Outro destaque é o uso de force-feedback sidesticks, semelhante ao utilizado pela Gulfstream. Esse recurso permite que os pilotos recebam uma resposta física do controle dinâmico do avião, inclusive das ações executadas pelo piloto automático.
"Estamos entusiasmados em entrar nesta parceria com a Boom Supersonic, trazendo anos de inovação em Enhanced Flight Vision Systems para a Overture", afirmou Dror Yahav, CEO da Universal Avionics.
Embora o XB-1 ainda esteja no início de sua campanha de ensaios em voo acima da velocidade do som, o progresso realizado pela Boom Supersonic é notável e pode viabilizar o retorno dos voos comerciais supersônicos.
No entanto, desafios significativos ainda precisam ser superados, especialmente no campo econômico e político. O desenvolvimento de uma aeronave supersônica comercial exige um alto nível de investimento e apoio regulatório. Além disso, questões ambientais, como emissões de poluentes e ruído, continuarão sendo obstáculos críticos para a certificação e a aceitação pública do Overture.

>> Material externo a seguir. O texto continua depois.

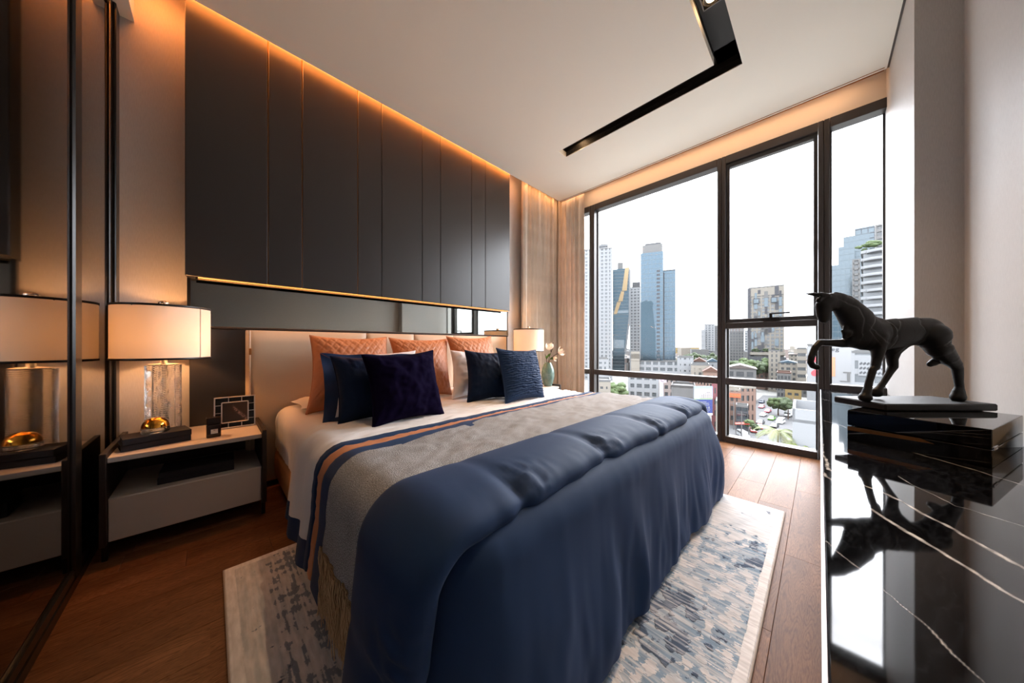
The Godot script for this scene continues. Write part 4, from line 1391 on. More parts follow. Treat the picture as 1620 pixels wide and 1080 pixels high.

Mesmo assim, Blake Scholl permanece confiante e entusiasmado e afirma que “o voo supersônico do XB-1 demonstra que a tecnologia para voos supersônicos de passageiros chegou." A promessa da Boom Supersonic é que o Overture entre em serviço no início da próxima década, trazendo de volta a era do transporte aéreo supersônico comercial.